Dan Kegel wrote:
Jeremy White wrote:
With COM, the other issue is that someone needs to look at the MS patents in this area. Mainsoft is telling people that they can't use Wine to port COM code, because Microsoft holds patents on some of the Vtable logic used in COM (and no, I don't have any more detail than that, this came to me third hand). I've also asked the FSF for help tracking this FUD down and refuting it.
For the curious: Snooping on his conversation using google.com, I see it's patent number 5297284 he's worried about.
http://164.195.100.11/netacgi/nph-Parser?Sect2=PTO1&p=1&u=%2Fnetahtm...
Hmmm - a few points to consider:
1) The patent seems very much oriented towards compilers for object oriented languages. I'm not sure how broadly that patent can be applied to code like ours that uses C to mimic the behaviour of a OO language. If there's an issue anywhere, I'd suspect that it's with g++, not Wine.
2) Even with g++, the work described in the patent that's actually new (ie: wasn't implemented in other C++ compilers as of April 1991) mostly seems to cover multiple inheritance related issues - adjusting the this pointer to the right part of an MI object's vtable, etc. Since a COM interface is nothing but a flat array of function pointers, I fail to see any relevance at all to the Wine side of things.

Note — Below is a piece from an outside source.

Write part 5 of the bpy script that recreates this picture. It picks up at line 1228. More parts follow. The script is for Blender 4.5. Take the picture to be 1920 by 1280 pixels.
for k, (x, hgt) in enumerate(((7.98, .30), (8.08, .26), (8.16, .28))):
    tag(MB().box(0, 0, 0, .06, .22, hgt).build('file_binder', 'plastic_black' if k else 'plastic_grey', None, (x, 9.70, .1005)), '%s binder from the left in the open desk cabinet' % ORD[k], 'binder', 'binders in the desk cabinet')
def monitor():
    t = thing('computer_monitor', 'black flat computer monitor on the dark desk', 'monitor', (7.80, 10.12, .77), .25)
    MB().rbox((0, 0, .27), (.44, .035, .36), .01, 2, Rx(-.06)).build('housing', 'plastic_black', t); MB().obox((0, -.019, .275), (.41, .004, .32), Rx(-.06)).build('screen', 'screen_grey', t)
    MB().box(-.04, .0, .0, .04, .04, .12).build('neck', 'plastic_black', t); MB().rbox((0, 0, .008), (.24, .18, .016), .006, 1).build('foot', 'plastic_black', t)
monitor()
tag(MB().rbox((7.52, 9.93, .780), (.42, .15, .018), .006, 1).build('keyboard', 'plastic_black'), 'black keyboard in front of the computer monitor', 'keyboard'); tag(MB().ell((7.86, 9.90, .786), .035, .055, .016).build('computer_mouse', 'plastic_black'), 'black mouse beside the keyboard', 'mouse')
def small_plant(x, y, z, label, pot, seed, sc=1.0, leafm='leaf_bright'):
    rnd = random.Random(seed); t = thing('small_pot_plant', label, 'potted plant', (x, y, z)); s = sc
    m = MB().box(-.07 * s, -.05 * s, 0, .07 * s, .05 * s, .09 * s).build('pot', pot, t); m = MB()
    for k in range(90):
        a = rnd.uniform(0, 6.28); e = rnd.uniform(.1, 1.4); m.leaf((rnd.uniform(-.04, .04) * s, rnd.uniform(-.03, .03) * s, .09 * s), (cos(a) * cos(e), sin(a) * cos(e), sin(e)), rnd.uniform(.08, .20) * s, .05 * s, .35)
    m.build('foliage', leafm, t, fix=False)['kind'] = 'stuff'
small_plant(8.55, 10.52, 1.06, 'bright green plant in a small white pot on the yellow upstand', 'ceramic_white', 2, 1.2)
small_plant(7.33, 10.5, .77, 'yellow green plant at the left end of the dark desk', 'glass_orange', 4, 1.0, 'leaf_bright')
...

3) At least some of the g++ people seem to know something about this patent. There's a small thread here:
http://gcc.gnu.org/ml/gcc/1999-08/msg00862.html
And there's some further discussion wrt the ia64 C++ abi here:
http://reality.sgi.com/dehnert_engr/cxx/cxx-closed.html
4) G++ was around for quite some time prior to the patent application. You can download an archival copy of g++ 1.39.0, which predates the patent here:
http://planetmirror.com/pub/gcc/old-releases/gcc-1/?N=D
Anyhow, this is just from a very cursory analysis, but I'd say that the Mainsoft FUD is just that: FUD.